Reproduce all the lines exactly as they stand, apart from the pictures.

________________________

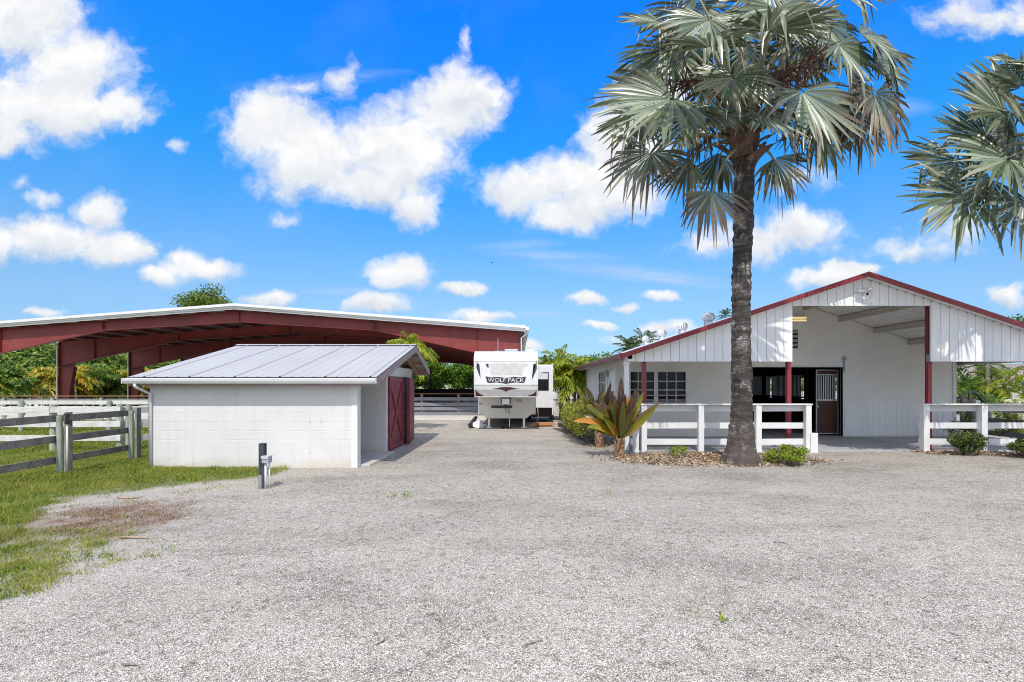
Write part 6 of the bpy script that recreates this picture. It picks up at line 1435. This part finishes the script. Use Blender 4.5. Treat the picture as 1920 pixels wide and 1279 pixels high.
# young palms right of the barn and the dark stable behind them
for (px, y, lx, h, nf, L, mt, lab) in [(1806, 21.0, -.05, 1.45, 11, 1.5, 'areca_dark', 'dark green young palm nearest the porch wall corner'), (1820, 22.5, .02, 1.5, 13, 1.7, 'areca_dark', 'green young palm with a yellowish stem right of the porch wall'), (1835, 23.5, .0, 2.7, 10, 1.8, 'areca_dark', 'young palm with a thick grey stem behind the right fence'),
        (1849, 21.5, .1, 3.1, 10, 1.8, 'areca_dark', 'slender tall palm stem in the middle of the right porch opening'), (1868, 21.5, .35, 1.75, 12, 1.8, 'yellowpalm', 'leaning bright green palm with a pale stem near the right edge')]:
    palm('young_palm', lab, (XP(px, y), y, 0), [(0, 0, lx, h)], nf, L, .6, .028, G[mt], 22, (-.2, 1.2), (.3, .8), group='young palms right of the barn', tr=.085, curl=.35)
def stable():
    Y = 31; x0, x1 = XP(1770, Y), XP(2010, Y); t = thing('open_stable', 'low dark boarded stable with a weathered shingle roof behind the young palms', 'stable', ((x0 + x1) / 2, Y, 0)); mb = MB()
    x = x0
    while x < XP(1884, Y): mb.box(x, x + .17, Y, Y + .05, 0, 1.72); x += .19
    part('wall', mb, M['black_board'], t)
    mb = MB(); mb.box(x0, x1, Y + 4, Y + 4.1, 0, 2.6); mb.box(x0, x0 + .1, Y + .06, Y + 4, 0, 2.4); part('back_wall', mb, M['black_board'], t)
    mb = MB(); mb.prism([(Y - .5, 1.82), (Y + 2.3, 3.15), (Y + 4.6, 2.1), (Y + 4.6, 2.0), (Y + 2.3, 3.03), (Y - .5, 1.72)], 'x', x0 - .3, XP(1884, Y)); mb.prism([(Y - .3, 2.62), (Y + 2.3, 3.2), (Y + 4.6, 2.3), (Y + 4.6, 2.2), (Y + 2.3, 3.1), (Y - .3, 2.5)], 'x', XP(1884, Y) + .01, x1 + .3); part('roof', mb, M['shingle'], t)
    mb = MB(); mb.box(XP(1884, Y), x1, Y - .36, Y - .31, 2.36, 2.56); mb.box(XP(1878, Y), XP(1885, Y), Y - .6, Y + .2, 1.84, 2.45); mb.box(x0, XP(1878, Y), Y - .56, Y - .52, 1.63, 1.80); part('fascia', mb, paint('pale_pink_trim', (.50, .40, .38), .7, .12), t)
    mb = MB()
    for p in (1885, 1950): mb.box(XP(p, Y), XP(p, Y) + .14, Y - .3, Y - .16, 0, 2.5)
    part('post', mb, M['grey_post'], t)
stable()
fence('pale_fence', 'low pale rail fence in front of the dark stable', 'fence', [(XP(1770, 27.5), 27.5), (XP(1815, 27.5), 27.5), (XP(1860, 27.5), 27.5), (XP(1905, 27.5), 27.5), (XP(1960, 27.5), 27.5)], [.95, .55], M['grey_post'], M['pale_board'], ('square', .14, 1.05), (.16, .04), side=1)
mb = MB(); c = (XP(1823, 20), 20)
ring = [(c[0] + .42 * math.cos(a), c[1] + .1 * math.sin(a), 1.12 + .40 * math.sin(a)) for a in np.linspace(0, 6.283, 22)]
mb.tube(ring, .05, 6); mb.tube([(p[0] + .2, p[1], p[2] - .25) for p in ring], .045, 6); mb.tube([(c[0], 20.1, 0), (c[0], 20.1, 1.6)], .06, 8)
tag(part('hose_coil', mb, M['dark'], smooth=True), 'coiled black hose hanging on a post behind the right fence', 'hose')

# ---------------------------------------------------------------- weeds in the gravel
def weed(px, py, n, l, lab, spread=.12):
    x, y = GP(px, py); lv = LV(); t = thing('weed', lab, 'weed', (x, y, 0), 'weeds in the gravel')
    for i in range(n):
        a = RNG.random() * 6.283; s = np.array([x + RNG.normal() * spread * .4, y + RNG.normal() * spread * .3, .0]); d = np.array([math.cos(a), math.sin(a), .35 + .9 * RNG.random()]); ll = l * (.5 + RNG.random()); sd = np.array([-math.sin(a), math.cos(a), 0]) * ll * .07
        m_ = s + unit(d) * ll * .55; tp = s + unit(d) * ll + np.array([0, 0, -.3 * ll]); lv.quads([[s, m_ + sd, tp, m_ - sd]])
    root_np('blade', lv.mesh('blade', off(t)), G['lime'], t)
weed(752, 931, 70, .09, 'low spreading weed tuft on the gravel right of the utility post', .5); weed(1136, 927, 26, .07, 'small weed in the gravel in front of the cordyline', .25); weed(1138, 921, 14, .05, 'tiny weed just behind the small one in front of the cordyline', .15)
weed(1355, 1165, 16, .085, 'star shaped green weed in the foreground gravel', .05); weed(1302, 1150, 8, .05, 'tiny weed left of the star shaped foreground weed', .05); weed(650, 935, 12, .05, 'tiny dry weed between the utility post and the spreading tuft', .2); weed(452, 1040, 10, .05, 'tiny weed right of the pale straight stick', .08)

________________________

Full answer =>
Write part 6 of the bpy script that recreates this picture. It picks up at line 1435. This part finishes the script. Use Blender 4.5. Treat the picture as 1920 pixels wide and 1279 pixels high.
# young palms right of the barn and the dark stable behind them
for (px, y, lx, h, nf, L, mt, lab) in [(1806, 21.0, -.05, 1.45, 11, 1.5, 'areca_dark', 'dark green young palm nearest the porch wall corner'), (1820, 22.5, .02, 1.5, 13, 1.7, 'areca_dark', 'green young palm with a yellowish stem right of the porch wall'), (1835, 23.5, .0, 2.7, 10, 1.8, 'areca_dark', 'young palm with a thick grey stem behind the right fence'),
        (1849, 21.5, .1, 3.1, 10, 1.8, 'areca_dark', 'slender tall palm stem in the middle of the right porch opening'), (1868, 21.5, .35, 1.75, 12, 1.8, 'yellowpalm', 'leaning bright green palm with a pale stem near the right edge')]:
    palm('young_palm', lab, (XP(px, y), y, 0), [(0, 0, lx, h)], nf, L, .6, .028, G[mt], 22, (-.2, 1.2), (.3, .8), group='young palms right of the barn', tr=.085, curl=.35)
def stable():
    Y = 31; x0, x1 = XP(1770, Y), XP(2010, Y); t = thing('open_stable', 'low dark boarded stable with a weathered shingle roof behind the young palms', 'stable', ((x0 + x1) / 2, Y, 0)); mb = MB()
    x = x0
    while x < XP(1884, Y): mb.box(x, x + .17, Y, Y + .05, 0, 1.72); x += .19
    part('wall', mb, M['black_board'], t)
    mb = MB(); mb.box(x0, x1, Y + 4, Y + 4.1, 0, 2.6); mb.box(x0, x0 + .1, Y + .06, Y + 4, 0, 2.4); part('back_wall', mb, M['black_board'], t)
    mb = MB(); mb.prism([(Y - .5, 1.82), (Y + 2.3, 3.15), (Y + 4.6, 2.1), (Y + 4.6, 2.0), (Y + 2.3, 3.03), (Y - .5, 1.72)], 'x', x0 - .3, XP(1884, Y)); mb.prism([(Y - .3, 2.62), (Y + 2.3, 3.2), (Y + 4.6, 2.3), (Y + 4.6, 2.2), (Y + 2.3, 3.1), (Y - .3, 2.5)], 'x', XP(1884, Y) + .01, x1 + .3); part('roof', mb, M['shingle'], t)
    mb = MB(); mb.box(XP(1884, Y), x1, Y - .36, Y - .31, 2.36, 2.56); mb.box(XP(1878, Y), XP(1885, Y), Y - .6, Y + .2, 1.84, 2.45); mb.box(x0, XP(1878, Y), Y - .56, Y - .52, 1.63, 1.80); part('fascia', mb, paint('pale_pink_trim', (.50, .40, .38), .7, .12), t)
    mb = MB()
    for p in (1885, 1950): mb.box(XP(p, Y), XP(p, Y) + .14, Y - .3, Y - .16, 0, 2.5)
    part('post', mb, M['grey_post'], t)
stable()
fence('pale_fence', 'low pale rail fence in front of the dark stable', 'fence', [(XP(1770, 27.5), 27.5), (XP(1815, 27.5), 27.5), (XP(1860, 27.5), 27.5), (XP(1905, 27.5), 27.5), (XP(1960, 27.5), 27.5)], [.95, .55], M['grey_post'], M['pale_board'], ('square', .14, 1.05), (.16, .04), side=1)
mb = MB(); c = (XP(1823, 20), 20)
ring = [(c[0] + .42 * math.cos(a), c[1] + .1 * math.sin(a), 1.12 + .40 * math.sin(a)) for a in np.linspace(0, 6.283, 22)]
mb.tube(ring, .05, 6); mb.tube([(p[0] + .2, p[1], p[2] - .25) for p in ring], .045, 6); mb.tube([(c[0], 20.1, 0), (c[0], 20.1, 1.6)], .06, 8)
tag(part('hose_coil', mb, M['dark'], smooth=True), 'coiled black hose hanging on a post behind the right fence', 'hose')

# ---------------------------------------------------------------- weeds in the gravel
def weed(px, py, n, l, lab, spread=.12):
    x, y = GP(px, py); lv = LV(); t = thing('weed', lab, 'weed', (x, y, 0), 'weeds in the gravel')
    for i in range(n):
        a = RNG.random() * 6.283; s = np.array([x + RNG.normal() * spread * .4, y + RNG.normal() * spread * .3, .0]); d = np.array([math.cos(a), math.sin(a), .35 + .9 * RNG.random()]); ll = l * (.5 + RNG.random()); sd = np.array([-math.sin(a), math.cos(a), 0]) * ll * .07
        m_ = s + unit(d) * ll * .55; tp = s + unit(d) * ll + np.array([0, 0, -.3 * ll]); lv.quads([[s, m_ + sd, tp, m_ - sd]])
    root_np('blade', lv.mesh('blade', off(t)), G['lime'], t)
weed(752, 931, 70, .09, 'low spreading weed tuft on the gravel right of the utility post', .5); weed(1136, 927, 26, .07, 'small weed in the gravel in front of the cordyline', .25); weed(1138, 921, 14, .05, 'tiny weed just behind the small one in front of the cordyline', .15)
weed(1355, 1165, 16, .085, 'star shaped green weed in the foreground gravel', .05); weed(1302, 1150, 8, .05, 'tiny weed left of the star shaped foreground weed', .05); weed(650, 935, 12, .05, 'tiny dry weed between the utility post and the spreading tuft', .2); weed(452, 1040, 10, .05, 'tiny weed right of the pale straight stick', .08)